Deeply ingrained in your thoughts is the last rounds predominate tee shot. You make that first pass at the ball. The swing felt good. You made solid contact. Then you watch in horror as your ball takes a hard right turn and waves at those white specters of doom as it passes over them. "That's out," says a playing partner very matter-of-factly. Drat. Out-of-bounds. Penalty? Stroke and distance. That means you have to hit the tee shot again. You have to hit the tee shot again as your third stroke.
Now the pressure builds. What's the only way you can be certain to escape hitting the ball out again? Adjust your grip? Change your stance? Hit something other than the driver? How about walk away from the game and never play it again? I know, you want to keep playing. You finally decide to aim as far left as you safely can, hoping that, if you hit it straight this time, you won't be arrested for manslaughter for the death of the guy two fairways over. Such is life when you can't hit the big stick, the driver.

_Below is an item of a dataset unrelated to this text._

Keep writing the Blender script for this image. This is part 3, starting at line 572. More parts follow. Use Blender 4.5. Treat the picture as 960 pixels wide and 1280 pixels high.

How about it? How many times have you teed it up in life and watched as something went horribly wrong? Then you tried to correct it and the same thing happened again. You've just gone out-of-bounds with God. You just committed a sin. You didn't want to, you didn't mean to; it just happened because things got a little out of control. There are many golf bags sitting silently in garages, closets and attics as reminders that the game is just not meant to be played by their owner. In life, there are some things we just shouldn't try. There are other facets of life for us that are fulfilling without that one area that leaves us broken and hurt in sin.
A number of years ago an old man sitting on the streets of Cortland, New York, told me the most profound truth I ever heard. "It's hard to sin if you're always involved in good works." The very essence of one of my favorite passages, and the scariest. "Therefore, to him who knows to do good and does not do it, to him it is sin." James 4:17 Doing good, doing the right thing, is never out-of-bounds.